Lane Brody Tells State Officials a Noisy Natural Gas Compressor Would Undo Her Charity's Hard Work

Nashville, TN– Wildlife rehabilitator and Nashville singing star Lane Brody says if a noisy natural gas compressor is built near her charity’s property it likely would force her organization to move.

Brody, the director of Walden’s Puddle says she fears loud “blow downs” would frighten the injured animals and cause them to fling themselves against their enclosures in a futile effort to escape. A “blow down” is when a compressor station vents pressurized natural gas into the air, and it can be as loud as a jet-plane takeoff.

“We’re just fighting for our lives,” Brody said.

SELC is representing Concerned Citizens for a Safe Environment and Keep Southeast Nashville Healthy in urging the state to let Nashville make its own decisions to protect the health of its citizens. Kinder Morgan is one of two natural gas companies asking to build compressors near populated areas. Kinder Morgan is asking the state to reject a Nashville ordinance that would prohibit gas compressors near neighborhoods, parks and community centers.

Nashville Mayor Megan Barry is supporting the citizens’ push to keep their neighborhoods free of these industrial compressors.

Brody, a country singer best known for her duet hit, “Yellow Rose of Texas,” oversees a charity that takes in 3,500 injured and orphaned animals a year. Most are kept outside in enclosures as they are nursed back to health. The wildlife sanctuary is about a mile from the site of the proposed Joelton compressor.

“We have asked Kinder Morgan for mercy, to go to a location that would be safer for all of us,” she said. “Away from this area that we got zoned through the hard work with city council.”

Kinder Morgan has not indicated it is willing to consider a different location.

Brody was among the 150 people who attended a public hearing to support Nashville’s ordinance.  All but one person urged the state to uphold Nashville’s zoning rules. The lone dissenter was a lawyer representing Kinder Morgan.

The proposed compressors would pressurize fracked natural gas and speed it through pipelines to the Gulf Coast for export, providing virtually no local benefit.

Neighbors worry the fumes and emissions could cause breathing problems for those with asthma.
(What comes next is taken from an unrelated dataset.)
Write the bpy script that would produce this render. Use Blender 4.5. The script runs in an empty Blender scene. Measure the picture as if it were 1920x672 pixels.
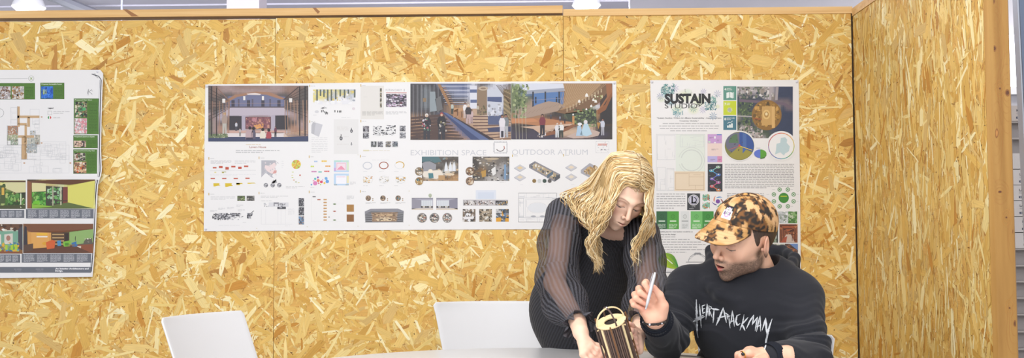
import bpy, math, random
import numpy as np
from mathutils import Vector, Matrix
from mathutils.bvhtree import BVHTree
C = bpy.context.scene.collection
PI = math.pi

# ------------------------------------------------------------------ camera
FPX = 1950.0
CAM = Vector((0.0, -4.38, 1.13))
PITCH, YAW, ROLL = math.radians(3.0), math.radians(1.5), math.radians(0.22)
RC = (Matrix.Rotation(YAW, 3, 'Z') @ Matrix.Rotation(PI/2 + PITCH, 3, 'X') @ Matrix.Rotation(-ROLL, 3, 'Z'))
cam_data = bpy.data.cameras.new('camera')
cam_data.sensor_width = 36.0
cam_data.sensor_fit = 'HORIZONTAL'
cam_data.lens = FPX/1920*36.0
cam_data.clip_start = 0.05
camera = bpy.data.objects.new('camera', cam_data)
C.objects.link(camera)
camera.matrix_world = Matrix.Translation(CAM) @ RC.to_4x4()
bpy.context.scene.camera = camera

def ray(px, py):
    return RC @ Vector(((px-960)/FPX, (336-py)/FPX, -1.0))
def W(px, py, Y):
    """world point seen at photo pixel (px,py) on the plane y=Y"""
    d = ray(px, py)
    t = (Y-CAM.y)/d.y
    return CAM + d*t
def WZ(px, py, Z):
    d = ray(px, py)
    return CAM + d*((Z-CAM.z)/d.z)
def WX(px, py, X):
    d = ray(px, py)
    return CAM + d*((X-CAM.x)/d.x)

# ------------------------------------------------------------------ colour
def lin(c):
    if isinstance(c, str):
        c = c.lstrip('#')
        c = tuple(int(c[i:i+2], 16) for i in (0, 2, 4))
    out = []
    for v in c[:3]:
        v = v/255.0
        out.append(v/12.92 if v <= 0.04045 else ((v+0.055)/1.055)**2.4)
    return (out[0], out[1], out[2], 1.0)

def mix(a, b, t):
    return tuple(a[i]*(1-t)+b[i]*t for i in range(3))

# ------------------------------------------------------------------ materials
def mat(name, col=None, rough=0.6, metal=0.0, spec=0.5, vc=False, bump=None, alpha=None, sss=0.0, emit=None, estr=0.0, coat=0.0, gain=1.0, sheen=0.0):
    m = bpy.data.materials.new(name)
    m.use_nodes = True
    nt = m.node_tree
    b = nt.nodes['Principled BSDF']
    b.inputs['Roughness'].default_value = rough
    b.inputs['Metallic'].default_value = metal
    b.inputs['Specular IOR Level'].default_value = spec
    if coat: b.inputs['Coat Weight'].default_value = coat
    if sheen:
        b.inputs['Sheen Weight'].default_value = sheen
    if col is not None:
        b.inputs['Base Color'].default_value = lin(col)
    if vc:
        a = nt.nodes.new('ShaderNodeAttribute'); a.attribute_name = 'Col'
        nt.links.new(a.outputs['Color'], b.inputs['Base Color'])
    if sss:
        b.inputs['Subsurface Weight'].default_value = sss
        b.inputs['Subsurface Radius'].default_value = (0.012, 0.005, 0.003)
        b.inputs['Subsurface Scale'].default_value = 1.0
    if alpha is not None:
        b.inputs['Alpha'].default_value = alpha
    if emit is not None:
        b.inputs['Emission Color'].default_value = lin(emit)
        b.inputs['Emission Strength'].default_value = estr
    if bump:
        sc, st, dist = bump
        tc = nt.nodes.new('ShaderNodeTexCoord')
        n = nt.nodes.new('ShaderNodeTexNoise'); n.inputs['Scale'].default_value = sc
        n.inputs['Detail'].default_value = 6
        bp = nt.nodes.new('ShaderNodeBump'); bp.inputs['Strength'].default_value = st
        bp.inputs['Distance'].default_value = dist
        nt.links.new(tc.outputs['Object'], n.inputs['Vector'])
        nt.links.new(n.outputs['Fac'], bp.inputs['Height'])
        nt.links.new(bp.outputs['Normal'], b.inputs['Normal'])
    return m

# ------------------------------------------------------------------ objects
def tag(o, label=None, cat=None, group=None, kind=None):
    if label: o['label'] = label
    if cat: o['category'] = cat
    if group: o['group'] = group
    if kind: o['kind'] = kind
    return o
def empty(name, loc=(0, 0, 0), rz=0.0):
    o = bpy.data.objects.new(name, None); C.objects.link(o)
    o.empty_display_size = 0.05
    o.location = loc; o.rotation_euler = (0, 0, rz)
    return o

class MB:
    """mesh collector; points are given in WORLD space"""
    def __init__(s):
        s.v = []; s.f = []; s.c = []; s.uv = []; s.mi = []; s.hasuv = False
    def add(s, pts, faces, col=(1, 1, 1, 1), mi=0, uvs=None):
        o = len(s.v)
        s.v.extend([tuple(p) for p in pts])
        for i, f in enumerate(faces):
            s.f.append([o+k for k in f])
            if isinstance(col, list): s.c.append(col[i])
            else: s.c.append(col)
            s.mi.append(mi)
            s.uv.append([uvs[k] for k in f] if uvs else None)
            if uvs: s.hasuv = True
    def box(s, x0, y0, z0, x1, y1, z1, col=(1, 1, 1, 1), mi=0, M=None):
        p = [Vector((x, y, z)) for x in (x0, x1) for y in (y0, y1) for z in (z0, z1)]
        if M is not None: p = [M @ q for q in p]
        s.add(p, [(0, 1, 3, 2), (4, 6, 7, 5), (0, 4, 5, 1), (2, 3, 7, 6), (0, 2, 6, 4), (1, 5, 7, 3)], col, mi)
    def tube(s, pts, rad, n=10, col=(1, 1, 1, 1), mi=0, cap=True, flat=1.0):
        pts = [Vector(p) for p in pts]
        if not hasattr(rad, '__len__'): rad = [rad]*len(pts)
        rings = []; up = None
        for i, p in enumerate(pts):
            t = (pts[min(i+1, len(pts)-1)]-pts[max(i-1, 0)])
            if t.length < 1e-9: t = Vector((0, 0, 1))
            t.normalize()
            if up is None:
                a = Vector((0, 0, 1)) if abs(t.z) < 0.9 else Vector((0, 1, 0))
                up = (a - t*a.dot(t)).normalized()
            else:
                up = (up - t*up.dot(t))
                up = up.normalized() if up.length > 1e-6 else Vector((1, 0, 0))
            sd = t.cross(up)
            rings.append([p + (up*math.cos(2*PI*k/n)*flat + sd*math.sin(2*PI*k/n))*rad[i] for k in range(n)])
        P = [q for r in rings for q in r]
        F = []
        for i in range(len(rings)-1):
            for k in range(n):
                k2 = (k+1) % n
                F.append((i*n+k, i*n+k2, (i+1)*n+k2, (i+1)*n+k))
        if cap:
            F.append(tuple(range(n-1, -1, -1)))
            F.append(tuple((len(rings)-1)*n+k for k in range(n)))
        if isinstance(col, list):   # per ring
            cl = []
            for i in range(len(rings)-1): cl += [col[i]]*n
            if cap: cl += [col[0], col[-1]]
            col = cl
        s.add(P, F, col, mi)
    def lathe(s, prof, M, n=32, col=(1, 1, 1, 1), mi=0, closed=False):
        """prof: list of (r,z) in local frame M"""
        P = []
        for r, z in prof:
            for k in range(n):
                a = 2*PI*k/n
                P.append(M @ Vector((r*math.cos(a), r*math.sin(a), z)))
        F = []; m = len(prof)
        for i in range(m-1 if not closed else m):
            j = (i+1) % m
            for k in range(n):
                k2 = (k+1) % n
                F.append((i*n+k, i*n+k2, j*n+k2, j*n+k))
        if not closed:
            F.append(tuple(range(n-1, -1, -1))); F.append(tuple((m-1)*n+k for k in range(n)))
        s.add(P, F, col, mi)
    def build(s, name, mats, parent=None, smooth=False, angle=None):
        me = bpy.data.meshes.new(name)
        me.from_pydata(s.v, [], s.f)
        if not isinstance(mats, (list, tuple)): mats = [mats]
        for m in mats: me.materials.append(m)
        nl = [len(f) for f in s.f]
        ca = me.color_attributes.new('Col', 'FLOAT_COLOR', 'CORNER')
        arr = np.repeat(np.array([c if len(c) == 4 else (*c, 1) for c in s.c], dtype=np.float32), nl, axis=0)
        ca.data.foreach_set('color', arr.ravel())
        if s.hasuv:
            uvl = me.uv_layers.new(name='UVMap')
            u = []
            for f, q in zip(s.f, s.uv):
                u += (q if q else [(0, 0)]*len(f))
            uvl.data.foreach_set('uv', np.array(u, dtype=np.float32).ravel())
        me.polygons.foreach_set('material_index', s.mi)
        me.polygons.foreach_set('use_smooth', [smooth]*len(s.f))
        me.update()
        if smooth and angle:
            try: me.set_sharp_from_angle(angle=math.radians(angle))
            except Exception: pass
        o = bpy.data.objects.new(name, me); C.objects.link(o)
        if parent is not None:
            o.parent = parent
            bpy.context.view_layer.update()
            o.matrix_parent_inverse = parent.matrix_world.inverted()
        return o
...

But it is the noise that worries Brody.

“They (Kinder Morgan) never came here and talked to me,” she said. “They never asked for a meeting. They never did anything to try to find out what it would be doing to us here.”

The Tennessee Air Pollution Control Board could decide as early as December whether Nashville can use its clean-air ordinance to block the proposed compressors.

Brody, however, is appealing to a higher authority.

“I have to always trust in (God),” she said. “I’ve always given glory to Him for everything I’ve done. I feel He is going to watch over us and protect us.”